The Art of Walking


In the Intelligent Life magazine there is this series the big question where they invite various authors to share thoughts on numerous issues. In one of the latest issues they were considering what the best way to travel is and Colin Thubron answered WALKING: ‘The choice to travel on foot is a transforming one. The unharried pace brings a sense of things restored to their natural proportions. Time slows down and geography stretches out. The detail of the land – its small topographical changes, its chance noises and scents – become more potent and absorbing.’ Thubron also mentions that a curious relationship between walking and thinking has been remarked – the rhythm of the body seems to free the mind. Well, I guess we all experienced walking in a rhythmic pace, whether in a park or across the city centre, that made us feel kind of lighter. But walking can be so much more than this!

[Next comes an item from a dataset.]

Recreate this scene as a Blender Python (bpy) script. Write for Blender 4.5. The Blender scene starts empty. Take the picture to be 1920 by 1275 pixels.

‘The Art of Walking’ edited by David Evans and published by Black Dog Publishing looks into contemporary artworks dealing with walking. It’s interesting to see how such a simple activity can be transformed into work of art and create so many as ephemeral as meaningful artistic actions. To feature them in a book is definitely a challenge but it’s a great idea to explore this original topic, which has been marginalised for some time, from many angles in one volume.  

All chapters are walks – each focuses on another approach, subject, set of artists showing different aspects of art and walking - walking in a city, walking in relation to institutions that constitute the art world, walking inspired by everyday activities like walking a dog, walking as marching etc. Some works are known from other publications but there are also many surprising ones, in the same time a mix of older and more contemporary pieces – amongst others by Bruce Nauman, Krzysztof Wodiczko, Mona Hatoum, Simon Faithfull, Janet Cardiff, Francis Alÿs or Oleg Kulik. Documentations of works include images (very good selection and editing!), short descriptions, in some cases sketches or the artists’ statements.

The idea behind this publication was also to blur the usual distinction between an exhibition and its catalogue – ‘written commentary and documentation are both included, but the emphasis is on picture editing that acknowledges the proximity of the pages of a book and the walls of the museum.’ Nicely executed and, according to the authors’ wish, also stimulating! Another great element is a handy format and original layout (I love rounded corners and the feel of the paper selected for this publication which is btw recyclable!*). The very last pages are several blank ones for NOTES to take after inspired by the book you will invent some walking activities yourself. As said in the introduction – ‘The Art of Walking aims to encourage readers to get up and got into the field’, so what are you waiting for? 


‘The Art of Walking’, edited by David Evans, Black Dog Publishing

* Black Dog Publishing is an environmentally responsible company and prints on sustainably sourced paper!